Editora de Humanidades da revista Pesquisa Fapesp
Com abordagem multidisciplinar, livro “Amazônia exótica: Curiosidades da floresta” resgata lendas e registros de naturalistas para revelar aspectos pouco conhecidos da Amazônia.
A despeito de a primeira expedição “científica” à maior floresta tropical do mundo ter sido registrada no Século XVIII, a Amazônia segue cercada de mistérios. Não poderia ser diferente se considerarmos, por exemplo, sua dimensão. São cerca de 7 milhões de quilômetros quadrados cobrindo territórios localizados em nove países. Com 60% da floresta em áreas brasileiras, o bioma está presente nas regiões Norte, Nordeste e Centro-Oeste. Embora a ciência ainda não consiga descrever ou explicar boa parte do que lá existe, não é pouco o conhecimento acumulado sobre a floresta, como atesta o acervo da biblioteca do Museu Paraense Emílio Goeldi. Foi lá que a biblioteconomista Olímpia Reis Resque garimpou as preciosidades que compõem Amazônia exótica: Curiosidades da floresta (Empíreo), que permitem conhecer um pouco melhor a região, considerada desde 2000 Patrimônio Natural da Humanidade pela Organização das Nações Unidas para a Educação, a Ciência e a Cultura (Unesco).

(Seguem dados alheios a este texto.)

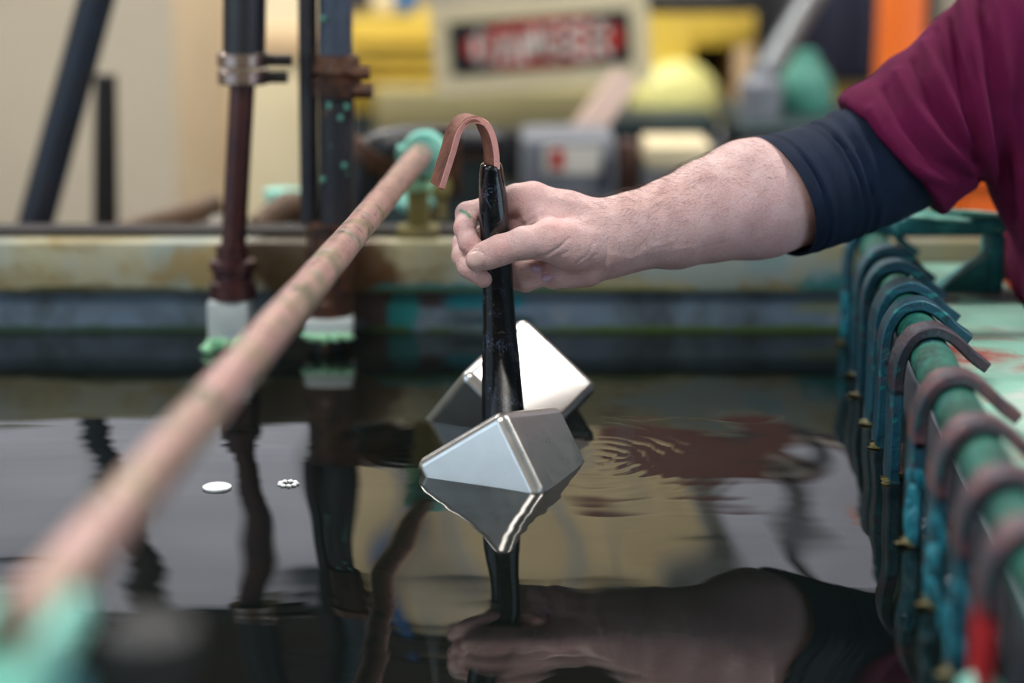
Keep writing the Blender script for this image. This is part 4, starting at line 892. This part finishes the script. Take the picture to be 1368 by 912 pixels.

Segundo volume de uma trilogia iniciada em 2011, os 57 verbetes que compõem o livro são resultado do empenho da pesquisadora da história da Amazônia em revelar detalhes de espécies muito utilizadas pela população local. “Foi a forma que encontrei de divulgar não apenas nossa fauna e flora, mas também nosso acervo”, conta. Bibliotecária da instituição durante 35 anos, Resque iniciou sua trajetória profissional no próprio museu, como estagiária, quando ainda cursava a Universidade Federal do Pará. Não demorou a perceber que ali não lhe faltaria informação. Com 300 mil volumes, entre revistas e livros disponíveis ao público, e mais 3 mil obras raras, a biblioteca Domingo Soares Ferreira Penna, fundada no século XIX, reúne o maior acervo sobre a Amazônia do país. “Depois de 40 anos frequentando diariamente o museu, ainda me surpreendo com a coleção, que é riquíssima. Entro no acervo para procurar um livro e encontro outro, que nunca tinha visto”, conta.
Múltiplos olhares
Como indicam os breves registros que exemplificam esta reportagem, no livro livro “Amazônia
exótica: Curiosidades da floresta” há informações de distintas perspectivas. Organizadas em ordem alfabética das espécies selecionadas, revelam a etimologia das palavras, priorizam relatos de naturalistas e reproduzem lendas e curiosidades dos habitantes da floresta. Além da bibliografia consultada, que inclui raridades como Pátria selvagem, a floresta e a vida, mythos amazônicos: Os escravos vermelhos, publicado no início do século XIX por Alexandre de Mello Moraes Filho (1844-1919), o livro apresenta um glossário de termos regionais, como caruana (gênio do bem) e paul (pântano), e breve biografia de meia centena de viajantes que passaram pela região, com destaque para uma única mulher. Lendo a obra, descobre-se que a artista botânica inglesa Margaret Mee (1909-1988) iniciou sua primeira expedição à Amazônia aos 47 anos de idade e manteve contato com a população local durante as três décadas seguintes.
Parte das imagens que ilustram o livro foi extraída do acervo do museu e de sua coleção de obras raras. Algumas aquarelas foram pintadas por artistas locais contemporâneos e há ilustrações de sites como o Plant Illustrations. Encantada com o espaço reservado ao feminino no imaginário de povos indígenas e comunidades ribeirinhas, no último volume da trilogia Resque pretende explorar a figura da mãe. “Na Amazônia, para tudo existe uma mãe”, diz. “Jaci é mãe da lua, Coaraci, a mãe do sol. Para os povos da floresta, a mata é a mãe dos bichos e não pode ser desrespeitada.”